◆ Task directions ◆
Can you write out all of the material below, word for word?

◆ Recorded data ◆
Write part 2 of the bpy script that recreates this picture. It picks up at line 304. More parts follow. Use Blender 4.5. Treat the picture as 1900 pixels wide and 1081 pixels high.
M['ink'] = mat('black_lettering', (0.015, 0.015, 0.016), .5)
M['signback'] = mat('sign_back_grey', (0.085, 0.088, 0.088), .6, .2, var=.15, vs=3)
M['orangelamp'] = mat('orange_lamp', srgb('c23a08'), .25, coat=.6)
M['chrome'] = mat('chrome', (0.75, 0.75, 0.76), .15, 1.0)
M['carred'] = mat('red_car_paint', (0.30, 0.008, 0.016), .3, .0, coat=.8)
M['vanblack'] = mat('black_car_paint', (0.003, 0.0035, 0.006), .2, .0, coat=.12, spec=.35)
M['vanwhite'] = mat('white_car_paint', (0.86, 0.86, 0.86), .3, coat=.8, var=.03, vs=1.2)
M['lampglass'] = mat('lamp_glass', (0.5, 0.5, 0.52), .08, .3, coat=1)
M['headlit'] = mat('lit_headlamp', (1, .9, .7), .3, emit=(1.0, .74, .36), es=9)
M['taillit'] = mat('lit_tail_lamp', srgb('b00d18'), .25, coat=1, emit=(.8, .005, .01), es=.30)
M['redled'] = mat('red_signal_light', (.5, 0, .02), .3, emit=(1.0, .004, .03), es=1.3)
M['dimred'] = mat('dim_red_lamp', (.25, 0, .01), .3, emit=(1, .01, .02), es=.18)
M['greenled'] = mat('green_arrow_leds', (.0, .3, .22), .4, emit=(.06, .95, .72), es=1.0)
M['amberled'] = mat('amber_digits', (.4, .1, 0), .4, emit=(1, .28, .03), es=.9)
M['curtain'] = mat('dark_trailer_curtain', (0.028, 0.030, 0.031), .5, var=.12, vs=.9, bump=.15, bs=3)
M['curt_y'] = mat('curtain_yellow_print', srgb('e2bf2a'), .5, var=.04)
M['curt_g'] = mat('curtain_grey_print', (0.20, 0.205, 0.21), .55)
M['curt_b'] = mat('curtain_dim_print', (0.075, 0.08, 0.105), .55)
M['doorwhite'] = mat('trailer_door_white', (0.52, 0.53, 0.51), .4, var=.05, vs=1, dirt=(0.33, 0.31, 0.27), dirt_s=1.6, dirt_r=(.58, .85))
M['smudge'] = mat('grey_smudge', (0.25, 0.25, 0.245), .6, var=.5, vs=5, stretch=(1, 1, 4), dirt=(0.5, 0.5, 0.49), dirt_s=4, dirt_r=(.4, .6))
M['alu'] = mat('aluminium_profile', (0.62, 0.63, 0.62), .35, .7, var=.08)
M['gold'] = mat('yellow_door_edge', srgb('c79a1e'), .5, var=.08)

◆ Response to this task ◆
Write part 2 of the bpy script that recreates this picture. It picks up at line 304. More parts follow. Use Blender 4.5. Treat the picture as 1900 pixels wide and 1081 pixels high.
M['ink'] = mat('black_lettering', (0.015, 0.015, 0.016), .5)
M['signback'] = mat('sign_back_grey', (0.085, 0.088, 0.088), .6, .2, var=.15, vs=3)
M['orangelamp'] = mat('orange_lamp', srgb('c23a08'), .25, coat=.6)
M['chrome'] = mat('chrome', (0.75, 0.75, 0.76), .15, 1.0)
M['carred'] = mat('red_car_paint', (0.30, 0.008, 0.016), .3, .0, coat=.8)
M['vanblack'] = mat('black_car_paint', (0.003, 0.0035, 0.006), .2, .0, coat=.12, spec=.35)
M['vanwhite'] = mat('white_car_paint', (0.86, 0.86, 0.86), .3, coat=.8, var=.03, vs=1.2)
M['lampglass'] = mat('lamp_glass', (0.5, 0.5, 0.52), .08, .3, coat=1)
M['headlit'] = mat('lit_headlamp', (1, .9, .7), .3, emit=(1.0, .74, .36), es=9)
M['taillit'] = mat('lit_tail_lamp', srgb('b00d18'), .25, coat=1, emit=(.8, .005, .01), es=.30)
M['redled'] = mat('red_signal_light', (.5, 0, .02), .3, emit=(1.0, .004, .03), es=1.3)
M['dimred'] = mat('dim_red_lamp', (.25, 0, .01), .3, emit=(1, .01, .02), es=.18)
M['greenled'] = mat('green_arrow_leds', (.0, .3, .22), .4, emit=(.06, .95, .72), es=1.0)
M['amberled'] = mat('amber_digits', (.4, .1, 0), .4, emit=(1, .28, .03), es=.9)
M['curtain'] = mat('dark_trailer_curtain', (0.028, 0.030, 0.031), .5, var=.12, vs=.9, bump=.15, bs=3)
M['curt_y'] = mat('curtain_yellow_print', srgb('e2bf2a'), .5, var=.04)
M['curt_g'] = mat('curtain_grey_print', (0.20, 0.205, 0.21), .55)
M['curt_b'] = mat('curtain_dim_print', (0.075, 0.08, 0.105), .55)
M['doorwhite'] = mat('trailer_door_white', (0.52, 0.53, 0.51), .4, var=.05, vs=1, dirt=(0.33, 0.31, 0.27), dirt_s=1.6, dirt_r=(.58, .85))
M['smudge'] = mat('grey_smudge', (0.25, 0.25, 0.245), .6, var=.5, vs=5, stretch=(1, 1, 4), dirt=(0.5, 0.5, 0.49), dirt_s=4, dirt_r=(.4, .6))
M['alu'] = mat('aluminium_profile', (0.62, 0.63, 0.62), .35, .7, var=.08)
M['gold'] = mat('yellow_door_edge', srgb('c79a1e'), .5, var=.08)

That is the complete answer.